Atomic physics was radically transformed by the ability to produce and manipulate cold and ultracold atoms. Achieving ultralow temperatures has led to many breakthroughs — from realizing long-sought phases of matter to the world’s most precise clocks. Pivoting on this progress, exploring the possibilities offered by cold and ultracold molecules emerged as a natural next step. With this Insight, we showcase recent advances in this field, which not only deepen our understanding of fundamental physics and chemistry but also propel the development of new quantum applications.

Compared to atoms, molecules are vastly more complex. Their additional rotational, electronic and vibrational degrees of freedom generate intricate internal structures, making the direct application of cooling and trapping techniques that worked for atoms challenging. But as Tim Langen et al. describe in their Review, researchers have come a long way in refining approaches for the efficient preparation and control of ultracold molecular gases.
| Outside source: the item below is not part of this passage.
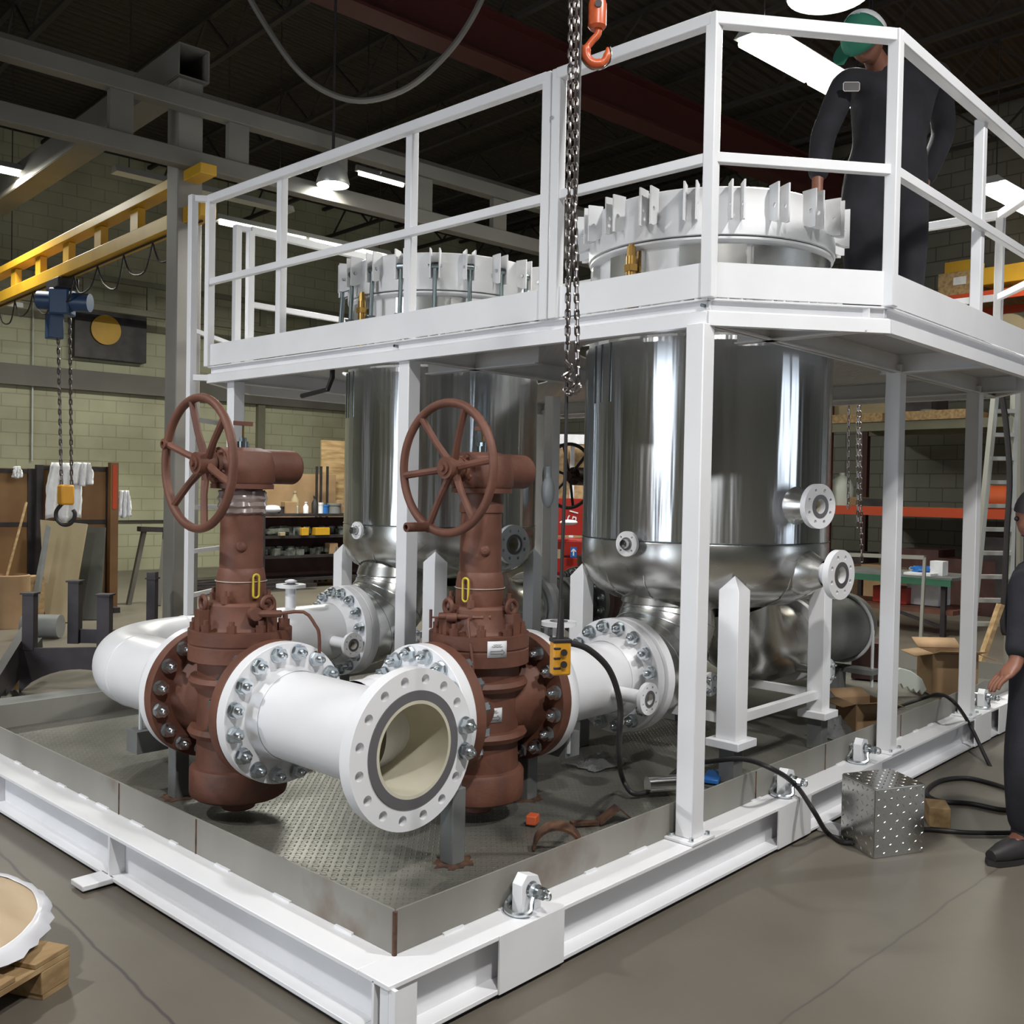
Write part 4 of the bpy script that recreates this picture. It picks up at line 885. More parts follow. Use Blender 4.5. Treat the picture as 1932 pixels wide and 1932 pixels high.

Thanks to their complex internal structure, cold and ultracold molecules are promising platforms for probing fundamental physics, including symmetry violations and extensions to the Standard Model — as David DeMille et al. explain. Long lifetimes and low field sensitivity also make them candidates for a new generation of clock devices.

Unlike most atoms, polar molecules possess long-range dipole–dipole interactions that can be controlled by external electric fields. Simon Cornish et al. discuss how, combined with the properties of rotational states, this offers the opportunity to explore the physics of interacting spin models that are outside the reach of atomic-based quantum simulators.

Lastly, quantum gases of molecules and molecular ions provide a unique source of collisions and chemical reactions at cold and ultracold temperatures. Tijs Karman et al. turn the spotlight on the power of theory to predict directions in ultracold chemistry research, whereas Markus Deiß et al. provide an overview of recent experimental progress, focusing on cold molecular ions and hybrid atom–ion platforms.

After decades of efforts, the time appears ripe for cold and ultracold molecules to assume a key role in the landscape of emergent quantum technologies, while continuing to improve our understanding of fundamental physical and chemical phenomena. This Insight is a testament to that.